SINGAPORE- Oil prices were little changed on Tuesday as stronger supply prospects and tepid global demand growth outweighed worries that escalating tensions in the Middle East could impact output from the key exporting region.
Brent crude futures for December delivery edged up 7 cents, or 0.1 percent, to $71.77 a barrel. US West Texas Intermediate crude futures for November delivery gained 8 cents, or 0.12 percent, to $68.25.
On Monday, Brent futures ended September down 9 percent, its third month of declines and largest monthly drop since November 2022. It slumped 17 percent in the third quarter for its biggest quarterly loss in a year. WTI fell 7 percent last month and dropped 16 percent for the quarter.
“There have been a lot of reservations in place for oil prices, as market participants look towards upcoming supply additions from OPEC+ by the end of this year, alongside a still-soft demand outlook from China reflected in the country’s latest PMI numbers,” said Yeap Jun Rong, market strategist at IG.
“That said, sentiments have been less sensitive to the weaker data, finding room to stabilize on the hopes that recent raft of stimulus may help to jumpstart the economy ahead,” said Yeap.
China’s manufacturing activity shrank sharply in September as new orders at home and abroad cooled, pulling down factory owners’ confidence to near record lows, a private-sector survey showed on Monday.

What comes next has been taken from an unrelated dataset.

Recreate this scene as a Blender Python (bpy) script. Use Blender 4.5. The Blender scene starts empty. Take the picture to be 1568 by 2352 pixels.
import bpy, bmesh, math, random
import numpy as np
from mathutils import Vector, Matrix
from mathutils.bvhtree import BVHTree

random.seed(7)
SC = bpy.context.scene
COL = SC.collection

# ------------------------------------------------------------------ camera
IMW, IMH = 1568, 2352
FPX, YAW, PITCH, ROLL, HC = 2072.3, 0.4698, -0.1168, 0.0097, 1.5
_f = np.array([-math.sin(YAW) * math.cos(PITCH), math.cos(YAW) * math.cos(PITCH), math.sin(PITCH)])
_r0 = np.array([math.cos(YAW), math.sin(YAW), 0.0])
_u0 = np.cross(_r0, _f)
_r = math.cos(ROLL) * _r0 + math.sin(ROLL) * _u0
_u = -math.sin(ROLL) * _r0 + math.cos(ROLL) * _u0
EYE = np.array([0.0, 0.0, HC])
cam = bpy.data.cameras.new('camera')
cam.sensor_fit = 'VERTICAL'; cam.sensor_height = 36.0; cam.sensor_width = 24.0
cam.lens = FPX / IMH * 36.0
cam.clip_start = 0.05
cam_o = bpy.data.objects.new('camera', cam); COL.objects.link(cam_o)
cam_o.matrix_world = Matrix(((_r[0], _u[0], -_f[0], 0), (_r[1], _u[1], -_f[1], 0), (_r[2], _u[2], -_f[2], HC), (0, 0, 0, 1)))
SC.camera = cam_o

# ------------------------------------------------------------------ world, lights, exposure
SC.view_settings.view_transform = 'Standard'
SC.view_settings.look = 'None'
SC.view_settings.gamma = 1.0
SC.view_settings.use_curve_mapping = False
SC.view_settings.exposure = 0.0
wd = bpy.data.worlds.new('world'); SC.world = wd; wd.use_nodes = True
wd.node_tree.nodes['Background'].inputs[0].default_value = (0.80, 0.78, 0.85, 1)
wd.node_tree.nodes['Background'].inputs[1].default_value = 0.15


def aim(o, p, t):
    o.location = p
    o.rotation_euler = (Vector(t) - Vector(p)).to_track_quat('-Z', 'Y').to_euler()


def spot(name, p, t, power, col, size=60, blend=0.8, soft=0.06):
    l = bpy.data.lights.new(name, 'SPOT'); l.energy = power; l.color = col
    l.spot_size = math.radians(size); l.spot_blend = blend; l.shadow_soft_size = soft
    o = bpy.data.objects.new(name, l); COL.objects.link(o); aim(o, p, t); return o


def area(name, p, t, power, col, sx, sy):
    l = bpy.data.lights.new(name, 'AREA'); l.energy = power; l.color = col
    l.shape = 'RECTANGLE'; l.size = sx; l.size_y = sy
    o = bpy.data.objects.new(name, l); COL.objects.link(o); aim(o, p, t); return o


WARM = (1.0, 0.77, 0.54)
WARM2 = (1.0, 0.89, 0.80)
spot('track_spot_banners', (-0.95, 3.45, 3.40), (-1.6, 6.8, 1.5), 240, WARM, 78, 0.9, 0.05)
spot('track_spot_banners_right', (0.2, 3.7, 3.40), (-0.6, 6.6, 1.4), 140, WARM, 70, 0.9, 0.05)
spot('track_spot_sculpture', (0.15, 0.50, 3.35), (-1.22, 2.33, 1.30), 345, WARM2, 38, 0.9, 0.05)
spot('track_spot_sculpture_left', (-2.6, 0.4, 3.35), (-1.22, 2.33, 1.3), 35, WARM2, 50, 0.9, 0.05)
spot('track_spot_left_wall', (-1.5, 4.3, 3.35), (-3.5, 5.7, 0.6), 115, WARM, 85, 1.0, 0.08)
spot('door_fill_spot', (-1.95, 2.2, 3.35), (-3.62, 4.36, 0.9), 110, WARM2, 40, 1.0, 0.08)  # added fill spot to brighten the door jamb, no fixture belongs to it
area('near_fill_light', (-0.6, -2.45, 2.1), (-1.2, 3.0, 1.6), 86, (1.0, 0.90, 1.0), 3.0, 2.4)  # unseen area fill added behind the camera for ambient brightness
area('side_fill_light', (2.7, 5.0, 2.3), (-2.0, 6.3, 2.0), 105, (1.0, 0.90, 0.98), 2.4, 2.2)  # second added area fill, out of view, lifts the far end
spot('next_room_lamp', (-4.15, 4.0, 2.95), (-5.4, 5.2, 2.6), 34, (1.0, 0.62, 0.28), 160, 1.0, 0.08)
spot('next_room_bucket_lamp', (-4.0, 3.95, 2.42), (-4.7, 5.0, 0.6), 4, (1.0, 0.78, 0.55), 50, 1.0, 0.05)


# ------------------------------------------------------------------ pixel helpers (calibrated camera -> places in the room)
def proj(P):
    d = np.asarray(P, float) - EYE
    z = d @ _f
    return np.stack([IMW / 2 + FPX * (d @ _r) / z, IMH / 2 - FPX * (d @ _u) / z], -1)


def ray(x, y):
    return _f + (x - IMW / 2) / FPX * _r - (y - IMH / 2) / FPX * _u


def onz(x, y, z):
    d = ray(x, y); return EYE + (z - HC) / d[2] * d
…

Analysts say a slew of stimulus measures over the last week are likely to be enough to bring China’s 2024 growth back to about 5 percent after below-forecast data in the past several months cast doubts over that target, but will hardly change the long-term outlook.
Alongside the demand concerns, OPEC+, which groups OPEC members and allies such as Russia, is scheduled to raise output by 180,000 barrels per day in December.
Meanwhile, tensions in the Middle East remain on the radar, but supply fears seem relatively contained for now, with market participants still pricing out the risks of a wider regional conflict, said IG’s Yeap.